◆ Your instructions
Set down every entry again word for word, please, but skip the pictures.

Rows from a dataset
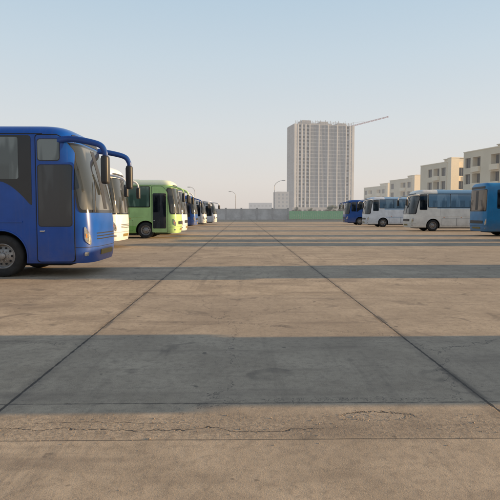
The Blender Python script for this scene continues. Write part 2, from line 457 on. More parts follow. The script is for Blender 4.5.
    for sg in ((1, -1) if mirrors else ()):
        base = nosept(0.80*sg, ws[1]+0.10)-Vector((0.10, 0, 0))
        out = Vector((h+0.32, -sg*(W+0.04), ws[1]-0.14))
        mid = catmull([base, Vector((base.x+0.34, base.y*1.04, base.z+0.03)), Vector((out.x-0.16, out.y*0.99, out.z+0.15)), out+Vector((0, 0, -0.02)), out+Vector((0.01, 0, -0.18))], 5)
        A = MB(); A.tube(mid, [arm_r*(1.25-0.40*i/len(mid)) for i in range(len(mid))], 10, flat=0.65)
        mr = A.obj('side_mirror', [arm], root, 60)
        Hh = MB(); Hh.box(out.x-0.07, out.x+0.10, out.y-0.12, out.y+0.12, out.z-0.12-mlen, out.z-0.12, 0, 0.06)
        Hh.obj('mirror_housing', [M_BLK], mr, 50)
        G = MB(); G.box(out.x-0.076, out.x-0.071, out.y-0.09, out.y+0.09, out.z-0.06-mlen, out.z-0.19, 0); G.obj('mirror_glass', [M_CHR], mr)
    return root

BLUE = (0.004, 0.070, 0.35)
P_BLUE = paint('blue_paint', BLUE, dirt=0.25, rough=0.30)
M_ARM = simple('mirror_arm_blue', (0.006, 0.050, 0.24), 0.35)
P_LIME = paint('lime_paint', (0.42, 0.66, 0.26), [((0.66, 0.74, 0.58), (3.28, 0, 0), (4, 0, 0), -9, 9), ((0.24, 0.52, 0.12), (0.2, 0, 0), (0.95, -0.06, 0.0), -9, 3.2)], dirt=0.3)
P_WHITE = paint('white_paint', (0.68, 0.71, 0.76), dirt=0.4)
P_WHITE2 = paint('white_grey_paint', (0.62, 0.64, 0.66), [((0.15, 0.2, 0.32), (0.9, 0.02, 0.0), (1.25, 0.05, 0), -9, 4.2)])
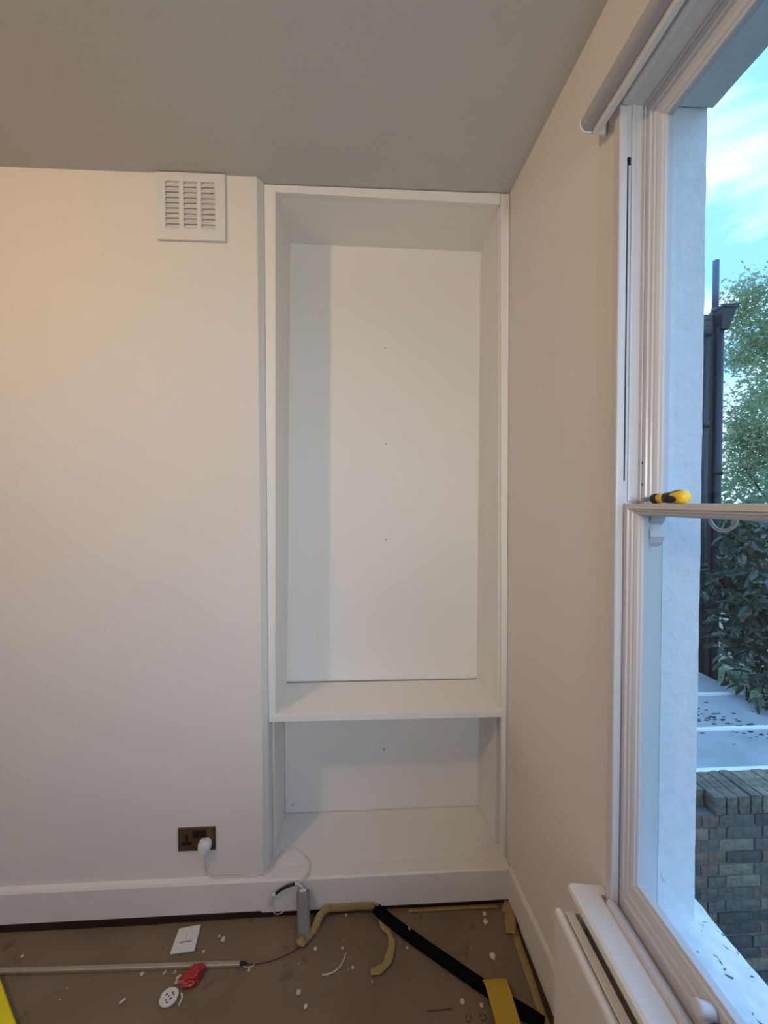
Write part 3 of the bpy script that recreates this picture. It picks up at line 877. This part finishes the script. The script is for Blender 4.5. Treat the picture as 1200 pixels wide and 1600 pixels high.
# outer reveal, soffit and sill (white painted masonry)
def rough_box(bm, x0, x1, y0, y1, z0, z1, n, amp, seed):
    k = len(bm.verts)
    nx_, ny_, nz_ = n
    idx = {}
    def V(i, j, l):
        key = (i, j, l)
        if key not in idx:
            p = Vector((x0 + (x1 - x0) * i / nx_, y0 + (y1 - y0) * j / ny_, z0 + (z1 - z0) * l / nz_))
            q = p * 14 + Vector((seed, seed, seed))
            dx = noise.noise(q) + 0.6 * noise.noise(q * 2.7)
            dz = noise.noise(q + Vector((30, 0, 0))) + 0.6 * noise.noise(q * 2.7 + Vector((9, 0, 0)))
            idx[key] = bm.verts.new(p + Vector((dx if i == nx_ else 0, 0.35 * dx if j in (0, ny_) else 0, dz * 0.5 if l == nz_ else 0)) * amp)
        return idx[key]
    for i in range(nx_):
        for j in range(ny_):
            bm.faces.new((V(i, j, 0), V(i, j + 1, 0), V(i + 1, j + 1, 0), V(i + 1, j, 0)))
            bm.faces.new((V(i, j, nz_), V(i + 1, j, nz_), V(i + 1, j + 1, nz_), V(i, j + 1, nz_)))
    for i in range(nx_):
        for l in range(nz_):
            bm.faces.new((V(i, 0, l), V(i + 1, 0, l), V(i + 1, 0, l + 1), V(i, 0, l + 1)))
            bm.faces.new((V(i, ny_, l), V(i, ny_, l + 1), V(i + 1, ny_, l + 1), V(i + 1, ny_, l)))
    for j in range(ny_):
        for l in range(nz_):
            bm.faces.new((V(0, j, l), V(0, j, l + 1), V(0, j + 1, l + 1), V(0, j + 1, l)))
            bm.faces.new((V(nx_, j, l), V(nx_, j + 1, l), V(nx_, j + 1, l + 1), V(nx_, j, l + 1)))
bm = bmesh.new()
rough_box(bm, 0.113, 0.2055, YA, YA + 0.0175, 0.600, Z1 + 0.015, (2, 1, 110), 0.0022, 3)
struct('trim_1', bm, M['masonry'])
bm = bmesh.new()
rough_box(bm, 0.113, 0.2155, YB - 0.0175, YA - 0.003, Z1 + 0.0005, Z1 + 0.0195, (2, 50, 1), 0.0015, 9)
struct('trim_2', bm, M['masonry'])
bm = bmesh.new()
rough_box(bm, 0.113, 0.2155, YB - 0.0175, YB, 0.600, Z1 + 0.015, (2, 1, 40), 0.0022, 12)
struct('trim_3', bm, M['masonry'])
bm = bmesh.new()
rough_box(bm, 0.113, 0.258, YB - 0.12, YA + 0.12, 0.535, 0.599, (14, 130, 2), 0.0045, 5)
for v in bm.verts:
    if v.co.z > 0.57:
        v.co.z += 0.016 - (v.co.x - 0.113) * 0.15
sill = struct('trim_4', bm, M['sill'], smooth=True)

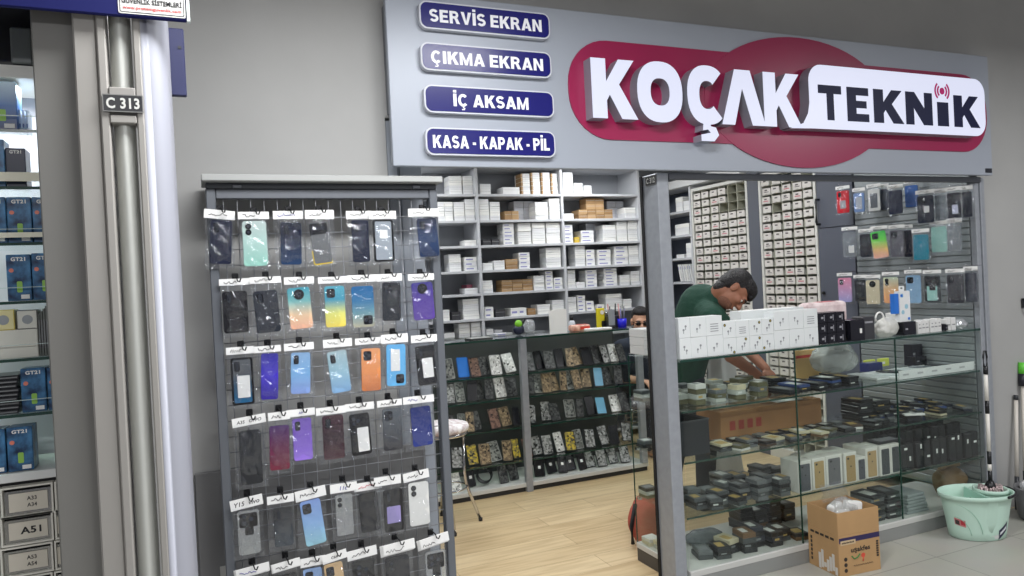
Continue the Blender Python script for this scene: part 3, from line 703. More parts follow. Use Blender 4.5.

◆ Task response
The Blender Python script for this scene continues. Write part 2, from line 457 on. More parts follow. The script is for Blender 4.5.
    for sg in ((1, -1) if mirrors else ()):
        base = nosept(0.80*sg, ws[1]+0.10)-Vector((0.10, 0, 0))
        out = Vector((h+0.32, -sg*(W+0.04), ws[1]-0.14))
        mid = catmull([base, Vector((base.x+0.34, base.y*1.04, base.z+0.03)), Vector((out.x-0.16, out.y*0.99, out.z+0.15)), out+Vector((0, 0, -0.02)), out+Vector((0.01, 0, -0.18))], 5)
        A = MB(); A.tube(mid, [arm_r*(1.25-0.40*i/len(mid)) for i in range(len(mid))], 10, flat=0.65)
        mr = A.obj('side_mirror', [arm], root, 60)
        Hh = MB(); Hh.box(out.x-0.07, out.x+0.10, out.y-0.12, out.y+0.12, out.z-0.12-mlen, out.z-0.12, 0, 0.06)
        Hh.obj('mirror_housing', [M_BLK], mr, 50)
        G = MB(); G.box(out.x-0.076, out.x-0.071, out.y-0.09, out.y+0.09, out.z-0.06-mlen, out.z-0.19, 0); G.obj('mirror_glass', [M_CHR], mr)
    return root

BLUE = (0.004, 0.070, 0.35)
P_BLUE = paint('blue_paint', BLUE, dirt=0.25, rough=0.30)
M_ARM = simple('mirror_arm_blue', (0.006, 0.050, 0.24), 0.35)
P_LIME = paint('lime_paint', (0.42, 0.66, 0.26), [((0.66, 0.74, 0.58), (3.28, 0, 0), (4, 0, 0), -9, 9), ((0.24, 0.52, 0.12), (0.2, 0, 0), (0.95, -0.06, 0.0), -9, 3.2)], dirt=0.3)
P_WHITE = paint('white_paint', (0.68, 0.71, 0.76), dirt=0.4)
P_WHITE2 = paint('white_grey_paint', (0.62, 0.64, 0.66), [((0.15, 0.2, 0.32), (0.9, 0.02, 0.0), (1.25, 0.05, 0), -9, 4.2)])
Write part 3 of the bpy script that recreates this picture. It picks up at line 877. This part finishes the script. The script is for Blender 4.5. Treat the picture as 1200 pixels wide and 1600 pixels high.
# outer reveal, soffit and sill (white painted masonry)
def rough_box(bm, x0, x1, y0, y1, z0, z1, n, amp, seed):
    k = len(bm.verts)
    nx_, ny_, nz_ = n
    idx = {}
    def V(i, j, l):
        key = (i, j, l)
        if key not in idx:
            p = Vector((x0 + (x1 - x0) * i / nx_, y0 + (y1 - y0) * j / ny_, z0 + (z1 - z0) * l / nz_))
            q = p * 14 + Vector((seed, seed, seed))
            dx = noise.noise(q) + 0.6 * noise.noise(q * 2.7)
            dz = noise.noise(q + Vector((30, 0, 0))) + 0.6 * noise.noise(q * 2.7 + Vector((9, 0, 0)))
            idx[key] = bm.verts.new(p + Vector((dx if i == nx_ else 0, 0.35 * dx if j in (0, ny_) else 0, dz * 0.5 if l == nz_ else 0)) * amp)
        return idx[key]
    for i in range(nx_):
        for j in range(ny_):
            bm.faces.new((V(i, j, 0), V(i, j + 1, 0), V(i + 1, j + 1, 0), V(i + 1, j, 0)))
            bm.faces.new((V(i, j, nz_), V(i + 1, j, nz_), V(i + 1, j + 1, nz_), V(i, j + 1, nz_)))
    for i in range(nx_):
        for l in range(nz_):
            bm.faces.new((V(i, 0, l), V(i + 1, 0, l), V(i + 1, 0, l + 1), V(i, 0, l + 1)))
            bm.faces.new((V(i, ny_, l), V(i, ny_, l + 1), V(i + 1, ny_, l + 1), V(i + 1, ny_, l)))
    for j in range(ny_):
        for l in range(nz_):
            bm.faces.new((V(0, j, l), V(0, j, l + 1), V(0, j + 1, l + 1), V(0, j + 1, l)))
            bm.faces.new((V(nx_, j, l), V(nx_, j + 1, l), V(nx_, j + 1, l + 1), V(nx_, j, l + 1)))
bm = bmesh.new()
rough_box(bm, 0.113, 0.2055, YA, YA + 0.0175, 0.600, Z1 + 0.015, (2, 1, 110), 0.0022, 3)
struct('trim_1', bm, M['masonry'])
bm = bmesh.new()
rough_box(bm, 0.113, 0.2155, YB - 0.0175, YA - 0.003, Z1 + 0.0005, Z1 + 0.0195, (2, 50, 1), 0.0015, 9)
struct('trim_2', bm, M['masonry'])
bm = bmesh.new()
rough_box(bm, 0.113, 0.2155, YB - 0.0175, YB, 0.600, Z1 + 0.015, (2, 1, 40), 0.0022, 12)
struct('trim_3', bm, M['masonry'])
bm = bmesh.new()
rough_box(bm, 0.113, 0.258, YB - 0.12, YA + 0.12, 0.535, 0.599, (14, 130, 2), 0.0045, 5)
for v in bm.verts:
    if v.co.z > 0.57:
        v.co.z += 0.016 - (v.co.x - 0.113) * 0.15
sill = struct('trim_4', bm, M['sill'], smooth=True)

Continue the Blender Python script for this scene: part 3, from line 703. More parts follow. Use Blender 4.5.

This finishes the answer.